Chodzi o to, że zaistniała pewna specyficzna, choć niekoniecznie zaskakująca sytuacja. Mianowicie – na świecie jest za dużo gier, a za mało czasu, żeby w nie wszystkie zagrać.

Co można na to poradzić? Racjonalnie myśląca osoba poświęciłaby wspomniany czas, by więcej grać i tym samym nadrabiać zaległości. Ja oczywiście zrobiłem coś wręcz przeciwnego. Zdecydowałem się porwać na kolejną inicjatywę, która będzie ten czas pochłaniać i od grania odciągać. I tak powstał niniejszy blogoserwisowideopodcast.

Kuriozalne określenie? Problem z samoidentyfikacją? Owszem. Bo tak naprawdę nie wiem, czym skończy się ta dość spontaniczna akcja. I jaką formę przyjmie ostatecznie. Nie da się ukryć, że najpewniej czuję się w formie statyczno-tekstowej, ale kto przewidzi, gdzie mnie to zaprowadzi.

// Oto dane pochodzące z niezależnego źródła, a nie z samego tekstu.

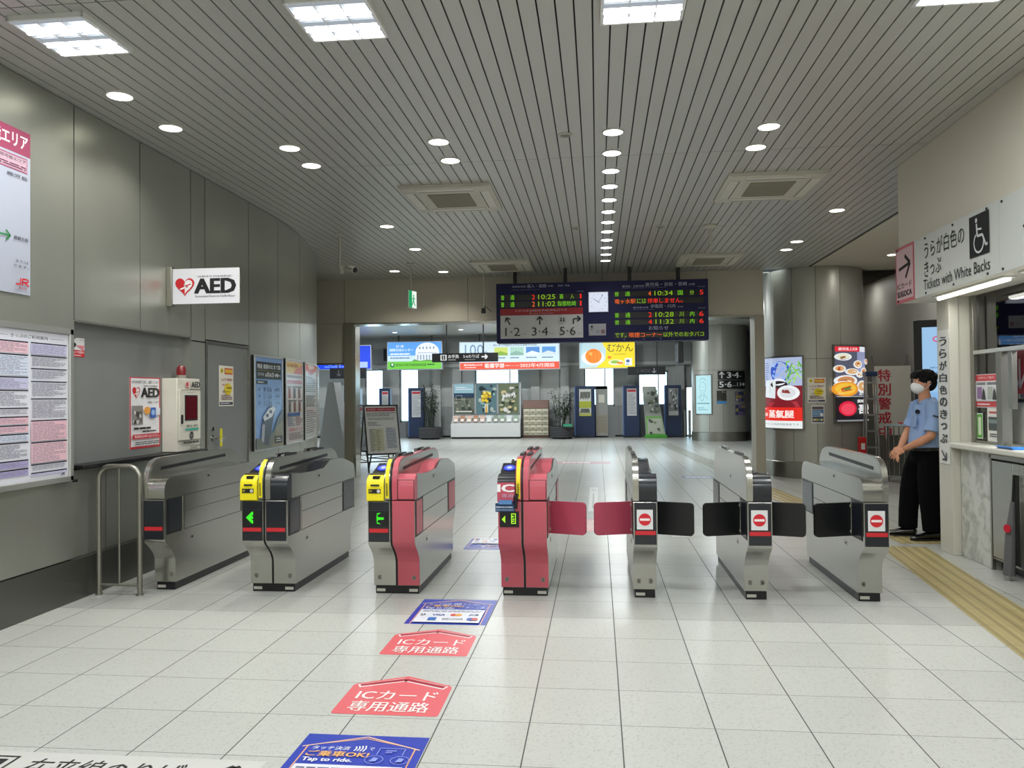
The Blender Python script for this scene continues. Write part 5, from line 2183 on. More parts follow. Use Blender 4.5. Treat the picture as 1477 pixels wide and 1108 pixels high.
strip(2.36, 3.6, 4.25, .41, -6.2, 'yellow tactile strip running from the right frame edge towards the last gate')
strip(2.78, 8.3, 4.9, .38, 4.2, 'yellow tactile strip seen between the two right gates, running to the hall')
b = MB()
b.box(0, .62, 0, .40, 0, .002, m_tac)
for i in range(10):
    for j in range(6):
        b.lathe([(.016, .002), (.011, .0055), (.001, .0055)], m_tac, 8, (.035 + i * .061, .035 + j * .066, 0), caps=False)
tag(b.obj('tactile_paving', loc=(2.86, 7.98, 0)), 'dotted yellow tactile tiles under the attendant shoes', 'tactile paving', 'tactile paving strips')
b = MB()
m_bar = M('#7d7a68', .4)
for k in range(5):
    x = .0 + k * .075
    b.box(x, x + .03, 0, 9.5, 0, .004, m_bar)
tag(b.obj('guide_bars', loc=(2.30, 14.6, 0), rz=math.radians(3.2)), 'row of parallel dull guide bars on the hall floor left of the far column', 'tactile paving')

# ------------------------------------------------------------------ floor stickers
def round_house(w, h, r=.05):
    """five sided arrow shape with rounded corners, normalised"""
    return [(.0 + .02, .0), (.98, 0), (1, .03), (1, .72), (.97, .77), (.54, .985), (.50, 1), (.46, .985), (.03, .77), (0, .72), (0, .03)]


def ic_sticker(g):
    g.poly(round_house(1, 1), '#d9646a')
    g.line([(.06, .70), (.50, .90), (.94, .70)], .045, '#ece0de')
    g.line([(.075, .715), (.50, .905), (.925, .715)], .030, '#a02438')
    g.text('ICカード', .12, .36, .90, .58, '#ece6e2', .02)
    g.text('専用通路', .12, .07, .88, .31, '#ece6e2', .02)


def touch_sticker(g, full=True):
    g.rect(0, 0, 1, 1, '#2b3fa8')
    g.line([(.07, .0), (.07, .82), (.50, .95), (.93, .82), (.93, .0)], .006, '#e0a878')
    g.line([(.03, .80), (.50, .975), (.97, .80)], .008, '#e8c0a0')
    g.text('タッチ決済', .12, .76, .42, .815, '#e6e8f2', .02)
    for k in range(4):
        x = .46 + k * .025
        g.line([(x, .755 - .004 * k), (x + .012, .787), (x, .82 + .004 * k)], .006, '#e6e8f2')
    g.text('で', .575, .765, .615, .805, '#e6e8f2', .02)
    g.text('ご乗車OK!', .11, .655, .60, .735, '#e8b06a', .035)
    g.text('Tap to ride.', .11, .57, .50, .635, '#f2f2f6', .03)
    g.line([(.66, .70), (.66, .80), (.86, .80), (.86, .70)], .004, '#8a9ae0')
    for cx in (.66, .86):
        pts = [(cx + .07 * math.cos(math.radians(a)), .63 + .055 * math.sin(math.radians(a))) for a in range(0, 361, 20)]
        g.line(pts, .003, '#8a9ae0')
        g.poly([(cx - .03, .60), (cx + .02, .605), (cx + .03, .65), (cx - .01, .66)], '#8a9ae0')
    g.rows(.72, .72, .80, .77, 2, '#8a9ae0', .5, 2)
    g.rect(.09, .04, .91, .53, '#dcdee6')
    g.rows(.12, .42, .88, .50, 2, '#5a6080', .5, 8)
    g.text('VISA', .28, .28, .44, .345, '#1d3a8c', .05)
    g.ellipse(.55, .315, .045, .045, '#d8402a')
    g.ellipse(.61, .315, .045, .045, '#e8a030')
    g.text('JCB', .74, .27, .86, .36, '#2a5a8a', .03)
    g.line([(.16, .27), (.19, .31), (.16, .35)], .006, '#333')
    g.line([(.13, .28), (.155, .31), (.13, .34)], .006, '#333')
    g.rect(.26, .10, .36, .20, '#2a6ab8')
    g.text('DISCOVER', .44, .12, .70, .18, '#3a3a40', .01)
    g.ellipse(.80, .155, .06, .05, '#3a5aa8')
    g.ellipse(.84, .155, .04, .05, '#c04a40')


floor_graphic('floor_sticker', 'blue floor sticker about tap to ride, nearest the gates', 'floor sticker', .525, .615, (-1.243, 4.99), touch_sticker, group='lane floor stickers')
floor_graphic('floor_sticker', 'red arrow-topped floor sticker, the farther of the two before the pink gate', 'floor sticker', .50, .50, (-1.238, 4.385), ic_sticker, group='lane floor stickers')
floor_graphic('floor_sticker', 'red arrow-topped floor sticker, the nearer of the two in the foreground', 'floor sticker', .50, .50, (-1.232, 3.55), ic_sticker, group='lane floor stickers')
floor_graphic('floor_sticker', 'large blue tap to ride floor sticker cut by the bottom edge', 'floor sticker', .525, .615, (-1.245, 2.715), touch_sticker, group='lane floor stickers')


def line_sticker(g):
    g.rect(0, 0, 1, 1, '#c9c9c3')
    g.text('在来線のりば', .592, .42, .872, .86, '#1d1e1e', .02)
    g.text('Conventional Lines', .592, .12, .872, .30, '#1d1e1e', .01)
    g.line([(.955, .12), (.955, .76)], .035, '#1d1e1e')
    g.line([(.922, .58), (.955, .84), (.988, .58)], .035, '#1d1e1e')
    g.frame(.47, .10, .56, .88, .004, '#1d1e1e')
    g.frame(.485, .40, .545, .80, .008, '#1d1e1e')
    g.rect(.02, .12, .28, .88, '#1d1e1e')


floor_graphic('floor_sticker', 'white floor sign with black station lettering at the lower left edge', 'floor sign', 2.3, .36, (-3.62, 2.70), line_sticker)


def rev(draw):
    return draw


floor_graphic('floor_sticker', 'blue floor sticker lying behind the pink edged gate', 'floor sticker', .36, .58, (-.92, 8.03), touch_sticker, math.pi, 'lane floor stickers')


def pale_red(g):
    g.poly(round_house(1, 1), '#dca6a6')
    g.poly([(.05, .05), (.95, .05), (.95, .70), (.5, .9), (.05, .70)], '#e2b8b6')
    g.text('ICカード', .12, .40, .88, .60, '#e8dcd8', .02)
    g.text('専用通路', .12, .12, .88, .34, '#e8dcd8', .02)


floor_graphic('floor_sticker', 'faded pink arrow floor sticker seen beyond the pink flaps', 'floor sticker', 1.35, .95, (.26, 9.35), pale_red, math.pi, 'lane floor stickers')


def white_strip(g):
    g.rect(0, 0, 1, 1, '#dcdcd8')
    g.text('出口', .2, .82, .8, .92, '#8a8a86', .02)
    g.line([(.5, .1), (.5, .7)], .02, '#a8a8a4')


floor_graphic('floor_sticker', 'narrow white floor sticker between the lanes beyond the flaps', 'floor sticker', .12, 2.6, (-.135, 10.0), white_strip)


def pale_bar(c1):
    def f(g):
        g.rect(0, 0, 1, 1, c1)
        g.rows(.1, .2, .9, .8, 1, '#d6d6da', .7, 6)
    return f


floor_graphic('floor_marker', 'faded red floor marking strip across the hall floor', 'floor marking', 1.15, .55, (-.89, 17.0), pale_bar('#b08a8e'))
floor_graphic('floor_marker', 'bluish floor marking strip right of the lanes in the hall', 'floor marking', .55, .45, (1.45, 14.0), pale_bar('#8088a4'))
floor_graphic('floor_marker', 'small grey floor mark just behind the narrow gate flap', 'floor marking', .34, .12, (.70, 8.2), pale_bar('#a8a89c'))

# ------------------------------------------------------------------ frame signs left of the passage
def service_sheet(g):
    g.rect(0, 0, 1, 1, '#c8c9c8')
    g.rect(.04, .89, .96, .965, '#a02838')
    g.text('特急料金・乗車券のお知らせ', .08, .91, .92, .945, '#dcb8bc', .02)
    g.rows(.04, .78, .96, .87, 3, '#55585c', .4, 4)
    g.rows(.08, .70, .90, .76, 2, '#77797c', .4, 3)
    g.rows(.06, .58, .45, .67, 3, '#44464a', .35, 3)
    g.rect(.10, .06, .52, .52, '#b4b49c')
    g.rows(.08, .04, .26, .52, 14, '#7c8084', .5, 2)
    g.rows(.28, .04, .42, .50, 14, '#8a8c70', .5, 2)
    g.rect(.62, .10, .92, .54, '#aeb4be')
    g.rows(.62, .10, .92, .54, 12, '#7c8088', .4, 2)


def a_frame(x, y, rz, label):
    t = thing('a_frame_sign', label, 'sign stand', (x, y, 0), math.radians(rz), 'black A-frame signs')
    lean = math.radians(14)
    for sgn, nm in ((-1, 'front_leaf'), (1, 'back_leaf')):
        b = MB()
        w, hh = .70, 1.34
        for (xa, xb, za, zb) in ((-w / 2, -w / 2 + .028, 0, hh), (w / 2 - .028, w / 2, 0, hh), (-w / 2, w / 2, hh - .028, hh), (-w / 2, w / 2, .34, .368)) if sgn < 0 else ((-w / 2, -w / 2 + .022, 0, hh), (w / 2 - .022, w / 2, 0, hh), (-w / 2, w / 2, .16, .18)):
            b.box(xa, xb, -.012, .012, za, zb, m_black)
        if sgn < 0:
            b.box(-w / 2 + .02, w / 2 - .02, -.004, .008, .35, hh - .02, m_black)
        o = b.obj(nm, t, bevel=.004)
        foot = .30 * sgn
        o.location = (0, foot, 0)
        o.rotation_euler = (lean * (-1 if sgn > 0 else 1) * -1, 0, 0)
        if sgn < 0:
            g = G(w - .056, .94, x0=-w / 2 + .028, z0=.37, y0=-.0135, rough=.3, eps=.0008)
            service_sheet(g)
            g.obj('sheet', o)
    b = MB()
    for x_ in (-.34, .34):
        b.box(x_ - .008, x_ + .008, -.22, .22, .22, .235, m_black)
    b.obj('spreader', t)
    return t


a_frame(-4.26, 15.35, 34, 'black A-frame sign with a red headed price sheet, the nearer of the pair')
a_frame(-4.75, 16.2, -32, 'black A-frame sign turned away behind the nearer one, beside the steel post')

t = thing('leaning_panel', 'tall grey tapering panel seen through the small left opening', 'panel', (-5.35, 15.6, 0))
b = MB()
b.prism([(-.32, 0), (.36, 0), (.06, 1.76), (-.06, 1.76)], 0, .45, M('#a5a8a8', .5, .1), axis='y')
b.obj('panel', t, bevel=.004)
b = MB()
b.box(.06, .11, .1, .14, 1.30, 1.33, m_white)
b.obj('latch', t)

# ------------------------------------------------------------------ the far hall
def light_box(x0, x1, z0, z1, Y, draw, label, em=.95):
    t = thing('advert_light_box', label, 'lit advert', (x0, Y, z0), 0, 'advert light boxes of the hall')
    w, h = x1 - x0, z1 - z0
    b = MB()
    b.box(0, w, 0, .22, 0, h, M('#b8bcc0', .4, .5))
    b.obj('case', t, bevel=.008)
    b = MB()
    for x in (w * .2, w * .8):
        b.box(x - .015, x + .015, .09, .13, h, CEIL - z0, m_black)
    b.obj('hanger', t)
    g = G(w - .06, h - .06, x0=.03, z0=.03, y0=-.002, em=em, eps=.002)
    draw(g)
    g.obj('lit_picture', t)
    return t


def ad_blue(g):
    g.rect(0, 0, 1, 1, '#0c40e0')
    g.rows(.35, .06, .82, .13, 1, '#7aa0f4', .6, 4)
    g.rect(.80, .05, .96, .30, '#a8c0f8')
    g.text('伊藤', .40, .16, .60, .24, '#c8d8fa', .02)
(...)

Skoro tę inicjatywę nazwałem „kolejną”, to pewnie musiały być jakieś wcześniejsze? Tak się składa, że owszem, od paru lat udzielam się w różnych miejscach. Napisałem kilkadziesiąt tekstów w serwisie Games Fanatic, współnagrałem kilkadziesiąt audycji w ramach podcastu Gradanie. Pojawiłem się na łamach Kuriera Planszowego.

Ale to poważne media.

Za dużo gier poważnym medium nie jest i nie sądzę, by się w takowe przerodziło. Chyba że coś pójdzie nie tak, ale tyleż w to wątpię, co nie zamierzam do tego dążyć. Co więcej, nie chcę sam sobie robić konkurencji, więc nie spodziewałbym się tu treści typowo recenzenckich.

Jak zwykle jednak – pożyjemy, zobaczymy. To, czym stanie się Za dużo gier zależy od kilku czynników, takich jak mój dostępny czas, moje chęci do poświęcania tego czasu akurat takim działaniom, a być może przede wszystkim moja (i Wasza) ocena tego, co tu będzie powstawać. Bo jeśli będę zadowolony z efektów, to pojawi się szansa na dalszy rozwój tej inicjatywy. A jeśli nie, to inicjatywa się zwinie i pójdzie w zapomnienie.

Tymczasem jednak, póki istnieje, zapraszam do czytania.